EXERCISE REQUIREMENTS » Take the material below and write it all out again exactly.

[start RECORDED INFORMATION]

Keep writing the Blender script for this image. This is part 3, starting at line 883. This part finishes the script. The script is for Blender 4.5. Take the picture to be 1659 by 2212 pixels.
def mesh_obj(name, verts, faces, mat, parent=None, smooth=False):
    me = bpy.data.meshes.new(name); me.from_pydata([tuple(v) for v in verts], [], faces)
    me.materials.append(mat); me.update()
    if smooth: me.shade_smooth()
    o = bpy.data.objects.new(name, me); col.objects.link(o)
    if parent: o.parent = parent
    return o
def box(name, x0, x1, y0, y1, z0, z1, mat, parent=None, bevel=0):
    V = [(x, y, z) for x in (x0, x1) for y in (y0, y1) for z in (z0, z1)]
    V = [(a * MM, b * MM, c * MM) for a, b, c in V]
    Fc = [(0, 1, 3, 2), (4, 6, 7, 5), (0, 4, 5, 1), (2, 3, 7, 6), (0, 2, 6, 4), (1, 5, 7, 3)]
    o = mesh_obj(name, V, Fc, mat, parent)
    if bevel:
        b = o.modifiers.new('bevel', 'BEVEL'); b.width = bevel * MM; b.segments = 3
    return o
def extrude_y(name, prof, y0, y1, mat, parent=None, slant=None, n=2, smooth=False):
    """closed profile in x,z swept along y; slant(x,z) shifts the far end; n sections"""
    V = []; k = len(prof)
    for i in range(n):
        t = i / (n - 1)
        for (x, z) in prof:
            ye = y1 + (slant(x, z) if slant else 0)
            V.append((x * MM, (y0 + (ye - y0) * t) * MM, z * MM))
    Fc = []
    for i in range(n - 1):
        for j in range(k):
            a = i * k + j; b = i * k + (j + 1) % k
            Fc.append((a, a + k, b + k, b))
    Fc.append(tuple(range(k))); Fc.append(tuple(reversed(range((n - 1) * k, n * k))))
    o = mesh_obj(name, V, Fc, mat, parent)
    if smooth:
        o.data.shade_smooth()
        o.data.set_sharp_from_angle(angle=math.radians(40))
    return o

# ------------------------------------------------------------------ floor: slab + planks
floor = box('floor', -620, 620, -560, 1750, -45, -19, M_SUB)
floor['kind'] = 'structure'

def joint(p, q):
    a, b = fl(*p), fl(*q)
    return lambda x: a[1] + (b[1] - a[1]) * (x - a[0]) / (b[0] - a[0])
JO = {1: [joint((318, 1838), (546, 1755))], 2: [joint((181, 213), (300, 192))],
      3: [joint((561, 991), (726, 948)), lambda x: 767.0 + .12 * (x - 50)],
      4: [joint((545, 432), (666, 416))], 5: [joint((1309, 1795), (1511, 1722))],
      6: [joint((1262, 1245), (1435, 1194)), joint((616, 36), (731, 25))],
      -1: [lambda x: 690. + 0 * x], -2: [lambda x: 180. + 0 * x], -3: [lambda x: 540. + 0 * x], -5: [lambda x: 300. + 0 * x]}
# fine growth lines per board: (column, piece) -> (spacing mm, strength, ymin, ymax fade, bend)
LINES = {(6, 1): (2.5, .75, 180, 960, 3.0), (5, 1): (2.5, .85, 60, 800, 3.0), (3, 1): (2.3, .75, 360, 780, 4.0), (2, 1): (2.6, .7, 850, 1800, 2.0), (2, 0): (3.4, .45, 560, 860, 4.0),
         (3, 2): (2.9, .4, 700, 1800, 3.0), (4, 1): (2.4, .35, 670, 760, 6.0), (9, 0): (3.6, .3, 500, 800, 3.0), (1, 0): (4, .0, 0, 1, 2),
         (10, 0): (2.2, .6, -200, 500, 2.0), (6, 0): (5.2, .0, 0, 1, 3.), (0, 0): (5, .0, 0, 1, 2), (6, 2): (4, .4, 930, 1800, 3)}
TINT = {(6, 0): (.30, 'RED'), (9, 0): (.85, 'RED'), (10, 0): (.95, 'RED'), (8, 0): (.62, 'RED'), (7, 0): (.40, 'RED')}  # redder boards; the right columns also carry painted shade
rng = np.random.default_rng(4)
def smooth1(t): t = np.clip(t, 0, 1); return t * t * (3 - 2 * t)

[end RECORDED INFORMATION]

OUTPUT »
Keep writing the Blender script for this image. This is part 3, starting at line 883. This part finishes the script. The script is for Blender 4.5. Take the picture to be 1659 by 2212 pixels.
def mesh_obj(name, verts, faces, mat, parent=None, smooth=False):
    me = bpy.data.meshes.new(name); me.from_pydata([tuple(v) for v in verts], [], faces)
    me.materials.append(mat); me.update()
    if smooth: me.shade_smooth()
    o = bpy.data.objects.new(name, me); col.objects.link(o)
    if parent: o.parent = parent
    return o
def box(name, x0, x1, y0, y1, z0, z1, mat, parent=None, bevel=0):
    V = [(x, y, z) for x in (x0, x1) for y in (y0, y1) for z in (z0, z1)]
    V = [(a * MM, b * MM, c * MM) for a, b, c in V]
    Fc = [(0, 1, 3, 2), (4, 6, 7, 5), (0, 4, 5, 1), (2, 3, 7, 6), (0, 2, 6, 4), (1, 5, 7, 3)]
    o = mesh_obj(name, V, Fc, mat, parent)
    if bevel:
        b = o.modifiers.new('bevel', 'BEVEL'); b.width = bevel * MM; b.segments = 3
    return o
def extrude_y(name, prof, y0, y1, mat, parent=None, slant=None, n=2, smooth=False):
    """closed profile in x,z swept along y; slant(x,z) shifts the far end; n sections"""
    V = []; k = len(prof)
    for i in range(n):
        t = i / (n - 1)
        for (x, z) in prof:
            ye = y1 + (slant(x, z) if slant else 0)
            V.append((x * MM, (y0 + (ye - y0) * t) * MM, z * MM))
    Fc = []
    for i in range(n - 1):
        for j in range(k):
            a = i * k + j; b = i * k + (j + 1) % k
            Fc.append((a, a + k, b + k, b))
    Fc.append(tuple(range(k))); Fc.append(tuple(reversed(range((n - 1) * k, n * k))))
    o = mesh_obj(name, V, Fc, mat, parent)
    if smooth:
        o.data.shade_smooth()
        o.data.set_sharp_from_angle(angle=math.radians(40))
    return o

# ------------------------------------------------------------------ floor: slab + planks
floor = box('floor', -620, 620, -560, 1750, -45, -19, M_SUB)
floor['kind'] = 'structure'

def joint(p, q):
    a, b = fl(*p), fl(*q)
    return lambda x: a[1] + (b[1] - a[1]) * (x - a[0]) / (b[0] - a[0])
JO = {1: [joint((318, 1838), (546, 1755))], 2: [joint((181, 213), (300, 192))],
      3: [joint((561, 991), (726, 948)), lambda x: 767.0 + .12 * (x - 50)],
      4: [joint((545, 432), (666, 416))], 5: [joint((1309, 1795), (1511, 1722))],
      6: [joint((1262, 1245), (1435, 1194)), joint((616, 36), (731, 25))],
      -1: [lambda x: 690. + 0 * x], -2: [lambda x: 180. + 0 * x], -3: [lambda x: 540. + 0 * x], -5: [lambda x: 300. + 0 * x]}
# fine growth lines per board: (column, piece) -> (spacing mm, strength, ymin, ymax fade, bend)
LINES = {(6, 1): (2.5, .75, 180, 960, 3.0), (5, 1): (2.5, .85, 60, 800, 3.0), (3, 1): (2.3, .75, 360, 780, 4.0), (2, 1): (2.6, .7, 850, 1800, 2.0), (2, 0): (3.4, .45, 560, 860, 4.0),
         (3, 2): (2.9, .4, 700, 1800, 3.0), (4, 1): (2.4, .35, 670, 760, 6.0), (9, 0): (3.6, .3, 500, 800, 3.0), (1, 0): (4, .0, 0, 1, 2),
         (10, 0): (2.2, .6, -200, 500, 2.0), (6, 0): (5.2, .0, 0, 1, 3.), (0, 0): (5, .0, 0, 1, 2), (6, 2): (4, .4, 930, 1800, 3)}
TINT = {(6, 0): (.30, 'RED'), (9, 0): (.85, 'RED'), (10, 0): (.95, 'RED'), (8, 0): (.62, 'RED'), (7, 0): (.40, 'RED')}  # redder boards; the right columns also carry painted shade
rng = np.random.default_rng(4)
def smooth1(t): t = np.clip(t, 0, 1); return t * t * (3 - 2 * t)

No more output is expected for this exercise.